A "no" seems easier to interpret. The president of the Eurogroup strongly suggested on Monday, June 29, that Greeks are choosing between staying or not in the eurozone. In principle, if Greeks voted "no," creditors wouldn't come back with a new bailout offer.

Besides, Greece can't make a July 20 payment to the ECB without financial assistance. The ECB, in turn, can't justify liquidity assistance (the ELA) to an insolvent country. If the ECB cuts off the Greek banking system, Greece is de facto out of the eurozone.

A rejection, therefore, evokes terrible, immediate pain. But I don't think most "no" voters fully grasp the consequences of a Grexit. I know I don't.

In theory, savers would lose most of their money, now re-denominated in new drachmas. Foreign investment would collapse. Unemployment and poverty would rise even higher than they are today.

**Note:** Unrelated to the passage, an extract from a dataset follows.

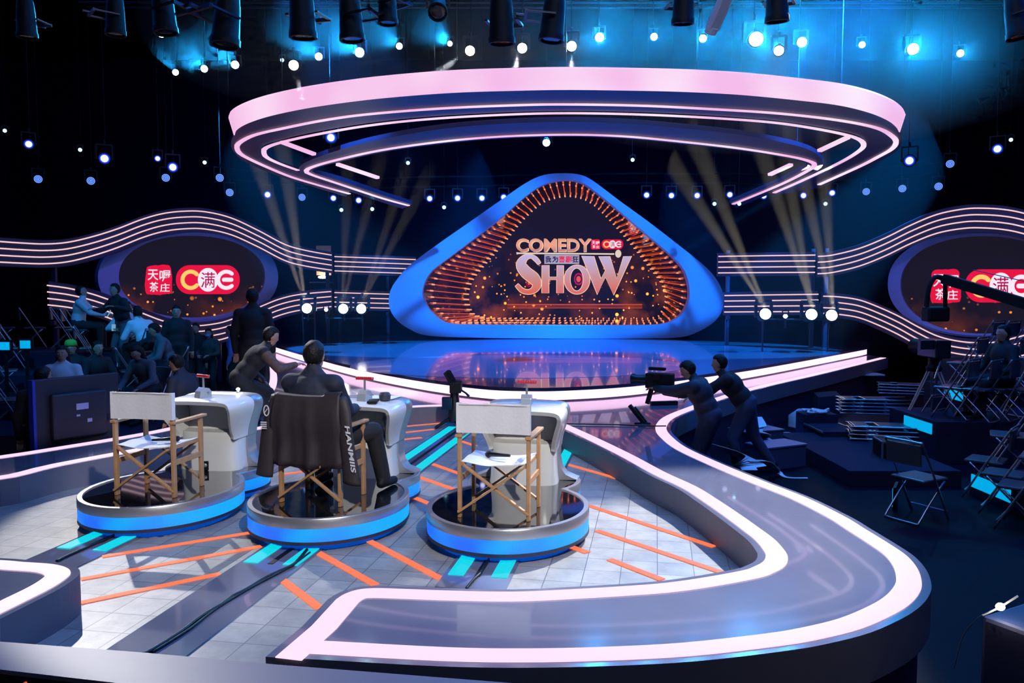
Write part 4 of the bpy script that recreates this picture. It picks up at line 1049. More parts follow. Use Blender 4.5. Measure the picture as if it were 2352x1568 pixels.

Hyperinflation is possible.

But some studies have shown that dropping the euro would be good for Greece in the long term. A devaluation would help the country become more competitive. In due time, foreign investment would come back, and Greece would regain access to capital markets. Besides, crippling austerity wouldn't be necessary any more.

So the result of the referendum hangs on the interpretations of a difficult question by a poorly informed electorate.

Tsipras and his party have urged Greeks to vote "no," because the terms offered by creditors are too harsh. That in itself is confusing, as Tsipras' latest offer is within spitting distance of the creditors' proposal. If Greeks accept the proposal, Tsipras has said he would step down as prime minister and call fresh general elections.

Two polls conducted by Greek newspapers, before Tsipras called the referendum, found that 60% of voters could accept the bailout conditions. But a more recent survey by Economist Intelligence Unit gave a 60% "no" vote. In addition, a poll conducted on June 28-30, and published in a Greek newspaper, showed 54% of those planning to vote would say "no" to the bailout, whereas 33% would vote "yes." The pool of undecided voters is thus quite deep.